Archive for the ‘TV’ Category

A big deal that bodes well for integrated Hispanic communications

Monday, June 30th, 2008

Those of you who follow the Hispanic advertising trades have probably already read about Zubi Advertising’s $80 million multi-platform, multi-client media buy on Univision.com.

I think this is a fantastic example of what a lot of forward-thinking professionals in Hispanic advertising have been pushing for many years - truly integrated marketing programs to reach the Hispanic consumer. For too many years, and at too many agencies, Hispanic media strategies have been staid and flat - 360 advertising all too often has meant doing a TV buy coupled with radio and maybe some out-of-home.

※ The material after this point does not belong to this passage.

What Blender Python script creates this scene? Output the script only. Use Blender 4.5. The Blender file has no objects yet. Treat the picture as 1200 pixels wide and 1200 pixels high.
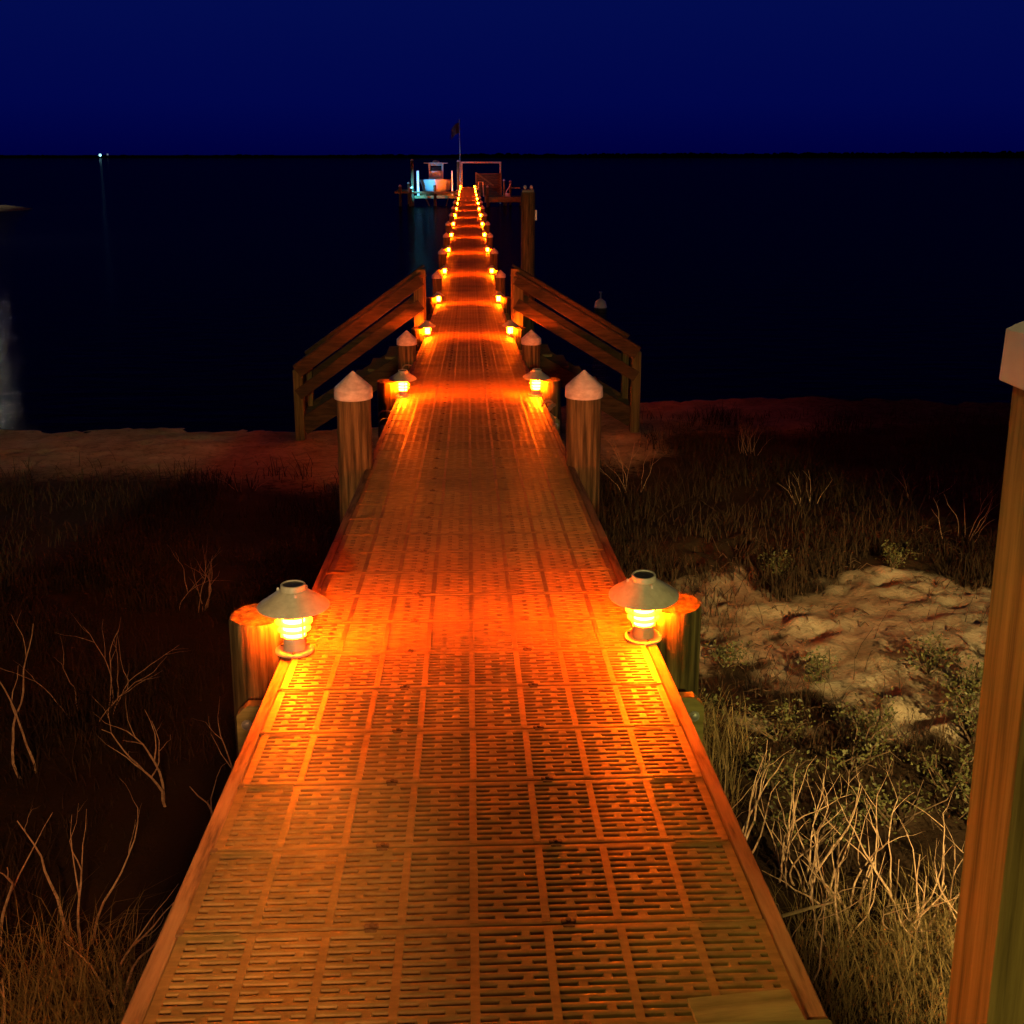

Kudos to Zubi and their media team for developing an integrated media buy (albeit only one network/publisher) that includes both traditional (TV, radio) and new media such as online and mobile. I imagine the cost savings they are generating for their clients (such as Ford and American Airlines) will be significant. Hopefully they will continue to pursue additional integrated buys across other media properties.

These types of deals show that the future of Hispanic advertising is bright for agencies and clients willing to push the envelope and the accepted best practices. I hope everyone is taking notes.

TV Advertising Declines to the Benefit of the Web

Tuesday, May 20th, 2008

The bad news is that P&G is cutting their overall ad budget. The worse news for TV people is that most of that cut is coming out of TV.

On the plus side, they’re moving their ad spending “aggressively” to online media.

The Advertising Arms Race

Thursday, May 8th, 2008

What’s the difference techie people and ad people? Attitude.

This article in Adweek describes how online video watched on computers is going to save the video ad space from DVR ad skipping on TV.

Seriously?

For half a century or more, TV has been the ultimate one-way medium, in which the programmer controlled not only the message, but the delivery time and channel. This one-way conversation was interrupted by DVR, which is simply a computer that is attached to a TV, giving the viewer the ability to control at least the delivery time and making the channel irrelevant.

On the other hand, computers have put power in the hands of the masses. From Napster to YouTube to MySpace to Facebook to RSS readers, computers have enabled people to control their content. Computers and the web are all about giving people the power to control their media and the conversation.

The idea that moving video onto computers will enable advertisers to prevent commercial skipping is ludicrous. Five days after the iPhone was released someone had unlocked it so that it worked on networks other than AT&T. Although the record labels were able to take down Napster, music and movies are still free on sites like Kazaa, Limewire, and the various BitTorrent-style sites.

Advertisers are not going to win a war against techies and consumers to force them to consume media when/how the advertiser wants. The future for advertisers is not using technology to force-feed commercials consumers. The future for advertisers is in being smart and clever and relevant – reaching consumers in non-obtrusive yet effective ways that aren’t so in-your-face that some 15 year old geek is going to destroy your technology and business model between WoW sessions.